You don't end up using TX30/30 on a 130 foot dive and you don't end up using TX21/35 on a 90 foot dive.
 
Normal or not, if a rec boat takes divers to a 135ft site out of adhoc, then it doesn't sounds like a responsible ops to me.

The issue is not necessary the depth variation, but where the variation is. A 60-100ft range is very different than 100-140ft range.

It happens in various areas. We've been booked on the Crystal and Tradewinds for a max depth of 130 feet in Lake Erie, for example, and been blown out (many times), with the nearby choices being the Tiller at 100 feet, Sherkston quarry or the Niagara river at 30 feet or less.

One time, almost all of us had 32% for a dive on the Wexford at 80 feet with a contingency plan of the Tiller at 100 feet. One instructor had decided to bring a "best mix" of 36% for 80 feet. We got blown out and that instructor went home without any dives.

Some shipwrecks are extra beautiful but are in bodies of water that can be extra rough and need perfect conditions to get out there. Everyone knows in advance what the contingency plan is if there are sheltered dive sites available.
 
The Spiegel is very tall. Just because I go swim around on the sand at 135' doesn't mean that anyone else has to descend past the main deck.

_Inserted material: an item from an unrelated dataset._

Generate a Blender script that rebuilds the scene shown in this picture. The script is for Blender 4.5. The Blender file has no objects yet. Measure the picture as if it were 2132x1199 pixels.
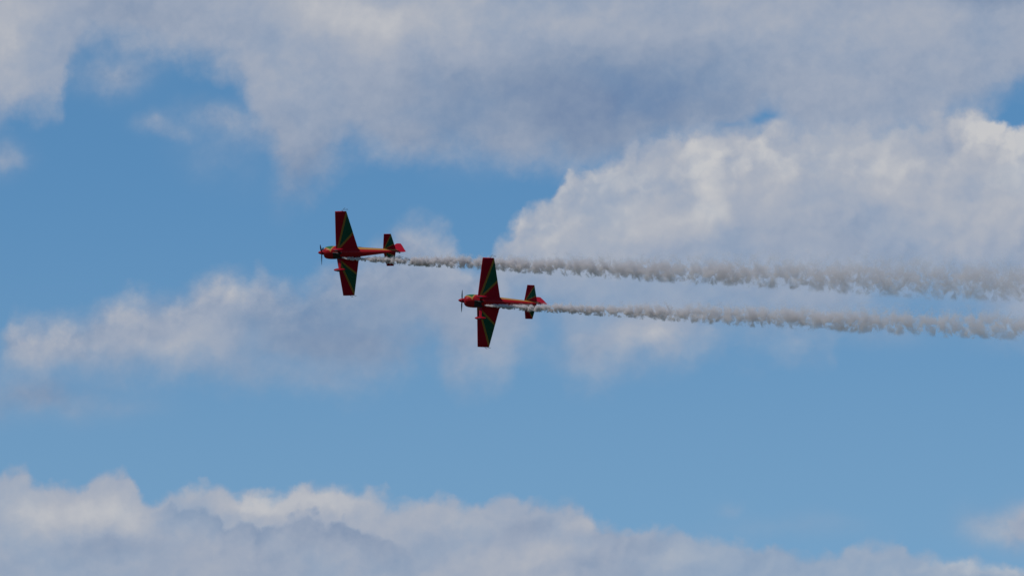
import bpy, bmesh, math, random
import numpy as np
from mathutils import Vector, Matrix, noise

R = math.radians
sc = bpy.context.scene
COL = sc.collection

# ------------------------------------------------------------------ camera
PXW, PXH = 2132.0, 1199.0
ELEV = 12.0                      # the camera looks up at the sky
DIST = 530.0                     # metres to the aircraft
PPM = 27.2                       # photo pixels per metre at that distance
CAM_LOC = Vector((0, 0, 1.7))
RIGHT = Vector((1, 0, 0))
FWD = Vector((0, math.cos(R(ELEV)), math.sin(R(ELEV))))
UP = Vector((0, -math.sin(R(ELEV)), math.cos(R(ELEV))))
cam_d = bpy.data.cameras.new('camera')
cam = bpy.data.objects.new('camera', cam_d)
COL.objects.link(cam)
cam.location = CAM_LOC
cam.rotation_euler = (R(90 + ELEV), 0, 0)
cam_d.sensor_width = 36
cam_d.lens = 36.0 * DIST * PPM / PXW
cam_d.clip_start = 1.0
cam_d.clip_end = 60000
sc.camera = cam
PXA = 1.0 / (DIST * PPM)         # radians per photo pixel


def at(px, py, d=DIST):
    """A point in the air seen in the direction of a photo pixel, d metres along the view axis."""
    return CAM_LOC + d * (FWD + RIGHT * ((px - PXW / 2) * PXA) + UP * ((PXH / 2 - py) * PXA))


# ------------------------------------------------------------------ light
SUN_EL, SUN_AZ = 54.0, -128.0     # azimuth measured from the view direction, negative = left
SUN_STRENGTH = 2.7
SKY_STRENGTH = 0.118
sd = bpy.data.lights.new('sun', 'SUN')
sd.energy = SUN_STRENGTH
sd.angle = R(0.53)
sd.color = (1.0, 0.955, 0.89)
sun = bpy.data.objects.new('sun', sd)
COL.objects.link(sun)
S = Vector((math.sin(R(SUN_AZ)) * math.cos(R(SUN_EL)), math.cos(R(SUN_AZ)) * math.cos(R(SUN_EL)), math.sin(R(SUN_EL))))
sun.rotation_euler = S.to_track_quat('Z', 'Y').to_euler()

sc.view_settings.view_transform = 'Standard'
sc.view_settings.look = 'None'
sc.view_settings.exposure = 0.0
sc.view_settings.gamma = 1.0
sc.view_settings.use_curve_mapping = False
sc.cycles.transparent_max_bounces = 64
sc.cycles.max_bounces = 8
sc.cycles.volume_bounces = 6
sc.cycles.use_denoising = True


def lin(*c):
    return tuple((v / 255 / 12.92) if v / 255 <= 0.04045 else ((v / 255 + 0.055) / 1.055) ** 2.4 for v in c)


# ------------------------------------------------------------------ node arithmetic helper
class G:
    def __init__(self, tree):
        self.t = tree

    def node(self, kind, **kw):
        n = self.t.nodes.new(kind)
        for k, v in kw.items():
            setattr(n, k, v)
        return n

    def put(self, sock, v):
        if isinstance(v, N):
            self.t.links.new(v.s, sock)
        elif v is not None:
            sock.default_value = v

    def math(self, op, *a, clamp=False):
        n = self.node('ShaderNodeMath', operation=op, use_clamp=clamp)
        for i, v in enumerate(a):
            self.put(n.inputs[i], v)
        return N(self, n.outputs[0])

    def vec(self, op, *a, out=0):
        n = self.node('ShaderNodeVectorMath', operation=op)
        for i, v in enumerate(a):
            self.put(n.inputs[i], v)
        return N(self, n.outputs[out])

    def xyz(self, x, y, z=0.0):
        n = self.node('ShaderNodeCombineXYZ')
        for i, v in enumerate((x, y, z)):
            self.put(n.inputs[i], v)
        return N(self, n.outputs[0])

    def sep(self, v):
        n = self.node('ShaderNodeSeparateXYZ')
        self.put(n.inputs[0], v)
        return [N(self, o) for o in n.outputs]

    def noise(self, v, scale, detail=4.0, rough=0.5, out=0, lac=2.0, dist=0.0):
        n = self.node('ShaderNodeTexNoise', noise_dimensions='3D')
        self.put(n.inputs['Vector'], v)
        n.inputs['Scale'].default_value = scale
        n.inputs['Detail'].default_value = detail
        n.inputs['Roughness'].default_value = rough
        n.inputs['Lacunarity'].default_value = lac
        n.inputs['Distortion'].default_value = dist
        return N(self, n.outputs[out])

    def smooth(self, v, lo, hi, a=0.0, b=1.0):
        n = self.node('ShaderNodeMapRange', interpolation_type='SMOOTHSTEP')
        for i, q in enumerate((v, lo, hi, a, b)):
            self.put(n.inputs[i], q)
        return N(self, n.outputs[0])

    def linear(self, v, lo, hi, a=0.0, b=1.0):
        n = self.node('ShaderNodeMapRange', interpolation_type='LINEAR')
        for i, q in enumerate((v, lo, hi, a, b)):
            self.put(n.inputs[i], q)
        return N(self, n.outputs[0])

    def curve(self, v, pts, xr, yr):
        """Piecewise curve y(x) in its own units."""
        n = self.node('ShaderNodeFloatCurve')
        c = n.mapping.curves[0]
        n.mapping.extend = 'HORIZONTAL'
        P = [((x - xr[0]) / (xr[1] - xr[0]), (y - yr[0]) / (yr[1] - yr[0])) for x, y in pts]
        c.points[0].location = P[0]
        c.points[1].location = P[-1]
        for p in P[1:-1]:
            c.points.new(*p)
        for p in c.points:
            p.handle_type = 'AUTO_CLAMPED'
        n.mapping.update()
        self.put(n.inputs['Value'], (v - xr[0]) * (1.0 / (xr[1] - xr[0])))
        return N(self, n.outputs[0]) * (yr[1] - yr[0]) + yr[0]

    def ramp(self, v, stops, interp='LINEAR'):
        n = self.node('ShaderNodeValToRGB')
        self.put(n.inputs[0], v)
        e = n.color_ramp.elements
        n.color_ramp.interpolation = interp
        while len(e) < len(stops):
            e.new(0.5)
        for el, (p, c) in zip(e, stops):
            el.position = p
            el.color = (*c, 1)
        return N(self, n.outputs[0])

    def mix(self, f, a, b):
        n = self.node('ShaderNodeMix', data_type='RGBA')
        self.put(n.inputs['Factor'], f)
        for k, v in (('A', a), ('B', b)):
            s = [q for q in n.inputs if q.name == k and q.type == 'RGBA'][0]
            self.put(s, v if isinstance(v, N) else (*v, 1))
        return N(self, [q for q in n.outputs if q.type == 'RGBA'][0])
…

As you say, where the variation is matters. When the variation is all within one row of the GUE Standard Gas chart (as many GUE divers seem to like to choose when giving examples of why SGs are good), it's all very convenient. But, when the variation crosses over into 2 different rows, then SGs start to not look so good. With Best Mix, you can always choose your mix to be, well, the best mix for whatever range you are contemplating. You are not forced to choose from either a gas that will limit your depth (if you end up at the deep end of the range) or a gas that is way leaner than what you'd really want (if you end up at the shallow end of the range).

You don't end up using TX30/30 on a 130 foot dive and you don't end up using TX21/35 on a 90 foot dive.

You didn't get the context of my messages. In your example, the plan isn't adhoc. Everyone knows the dive site, which is a 90ft site but if you swim further out, you have access to 135ft. This kind of site is common. But going to 135ft is your own choice, not site dictates. What I am saying is if I plan to visit down to 90ft of this site, I will bring 32% and allow myself to go to 100ft max. Now because I know the site profile, and if know I will go to 135ft, I will plan the dive entirely differently. The key here is neither the site or the depth is adhoc decision.

If site and depth is adhoc, the any gas, standard or not, has equal chance of not diving. If you bring the optimal gas for 135ft, if the ops brings you to a150ft site, will you go or will you not go to 150ft? This has nothing to do with standard gas or not. It is a discipline question.
 
It happens in various areas. We've been booked on the Crystal and Tradewinds for a max depth of 130 feet in Lake Erie, for example, and been blown out (many times), with the nearby choices being the Tiller at 100 feet, Sherkston quarry or the Niagara river at 30 feet or less.

One time, almost all of us had 32% for a dive on the Wexford at 80 feet with a contingency plan of the Tiller at 100 feet. One instructor had decided to bring a "best mix" of 36% for 80 feet. We got blown out and that instructor went home without any dives.

Some shipwrecks are extra beautiful but are in bodies of water that can be extra rough and need perfect conditions to get out there. Everyone knows in advance what the contingency plan is if there are sheltered dive sites available.

This example just prove with an adhoc site and depth, optimal gas mix has equal chance of not diving. In fact in this specific case, the optimal is not diving, the standard gas is diving. But there could be example of other way around.